BUILDING A SMART CITY TEAM

With this article, we begin a series devoted to our most relevant advice for Walloon towns and cities seeking to adopt a Smart City approach.

The first advice that we have decided to discuss concerns the formation of a team in order to manage the problem. In terms of methodology, standards, and norms, we rely on publications from the BSI (British Standard Institute) which is a world reference in the field of #SmartCities

One of the preliminary remarks concerns the complexity for officials of a city or town to effectively manage the problem. Indeed, the number of areas in which the city has complete responsibility is limited. Most often, these are managed by several entities. Our thoughts turn, for example, to mobility (TEC, private carparks, public-private partnership for shared bikes, etc.), energy (inter-municipal, private building managers, producers, etc.) or even security (region, province, private companies, etc.).

The city thus needs to build a multidisciplinary and transversal team and exercise a strategic management role through partnerships with all other stakeholders in the city (other levels of public administration, inter-municipal entities, associations, economic environment, academic environment, etc.). It is therefore essential for the leaders of a city to rally all of the stakeholders around a vision, objectives, and a medium and long-term strategy that are common to them.

Working together to consider the primary challenges is already a smart approach and a more participatory and open process. This already shows the strength of a collaborative model and enables the identification of interdependencies and creates relationships between the various stakeholders.

In this context, it is first necessary to appoint a leader of the process, a person in charge of gathering all of these stakeholders around a single vision, such as the City of Brussels which has chosen Céline Vanderborght as its Smart City Manager

This Smart City Leader has the mission of managing the change. He or she must receive the full support of the leaders of the city or municipality, but must also have a sufficient margin of flexibility. The leader’s role in building the team is to ensure the legitimacy of each of its members. This legitimacy must be based on the recognition by others of a special expertise, their notoriety, their ability to bring people together, their communication skills or even a special status within their environment (president of the trade association, alderman for economic affairs, president of the initiative centre, etc.).

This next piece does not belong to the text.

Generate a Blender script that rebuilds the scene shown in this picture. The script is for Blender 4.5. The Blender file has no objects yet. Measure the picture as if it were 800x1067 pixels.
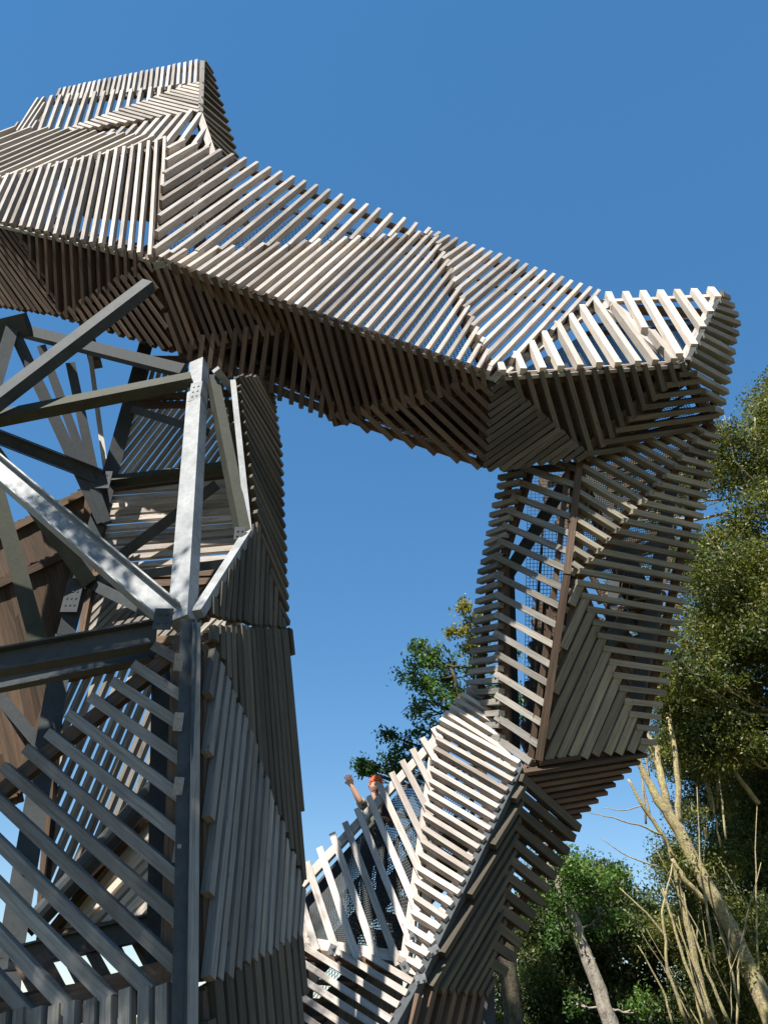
import bpy, bmesh, math, random
import numpy as np
from mathutils import Vector, Matrix
random.seed(7); rng = np.random.default_rng(7)
S = bpy.context.scene; COL = S.collection
R = math.radians

# ------------------------------------------------------------------ camera
PITCH = R(33.0); FPX = 806.0; CAM = Vector((0, 0, 1.6))
cd = bpy.data.cameras.new('camera'); cam = bpy.data.objects.new('camera', cd); COL.objects.link(cam)
cam.location = CAM; cam.rotation_euler = (R(90) + PITCH, 0, 0)
cd.sensor_width = 36; cd.sensor_fit = 'AUTO'; cd.lens = 36 * FPX / 1067
cd.clip_start = 0.05; cd.clip_end = 5000; S.camera = cam
CP, SP = math.cos(PITCH), math.sin(PITCH)
def ray(px, py):
    u = (px - 400) / FPX; v = (533.5 - py) / FPX
    return Vector((u, CP - v * SP, SP + v * CP))
def P(px, py, Y):                       # photo pixel + horizontal distance -> world point
    d = ray(px, py); return CAM + d * (Y / d.y)
def onplane(px, py, p0, n):
    d = ray(px, py); t = (p0 - CAM).dot(n) / d.dot(n); return CAM + d * t

# ------------------------------------------------------------------ materials
def mat(name, rough=0.8, metal=0.0, spec=0.3):
    m = bpy.data.materials.new(name); m.use_nodes = True
    b = m.node_tree.nodes['Principled BSDF']
    b.inputs['Roughness'].default_value = rough; b.inputs['Metallic'].default_value = metal
    b.inputs['Specular IOR Level'].default_value = spec
    return m, m.node_tree, b
def ramp(nt, stops):
    r = nt.nodes.new('ShaderNodeValToRGB'); e = r.color_ramp.elements
    while len(e) < len(stops): e.new(0.5)
    for k, (p, c) in enumerate(stops): e[k].position = p; e[k].color = (*c, 1)
    return r
def mixc(nt, fac, a, b, mode='MIX'):
    m = nt.nodes.new('ShaderNodeMix'); m.data_type = 'RGBA'; m.blend_type = mode
    for sock, v in ((m.inputs[0], fac), (m.inputs[6], a), (m.inputs[7], b)):
        if hasattr(v, 'links') or hasattr(v, 'is_output'): nt.links.new(v, sock)
        elif isinstance(v, (int, float)): sock.default_value = v
        else: sock.default_value = (*v, 1)
    return m.outputs[2]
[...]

The idea is to gather the relevant stakeholders "around the table" based on the topics discussed. For example, one scenario might involve assembling a trade representative, carpark manager, mobility manager, inter-municipal waste management, and so forth around the issue of the attractiveness of the city centre

This type of initiative, depending on the size of the municipality, may take different forms. For example, the dynamic LIEGETOGETHER team, through its “ICT DAY” event, unites the Liege ecosystem around different themes and organises interactive workshops. The results thereof are the basis for the development of a strategic plan for the city and its various entities.

In summary, as the leader of a city or town, you designate a manager of your smart city approach, offer such person maximum autonomy and help the person gather the best team possible so that the manager can conduct initiatives on specific topics, develop a plan of action, and achieve tangible results.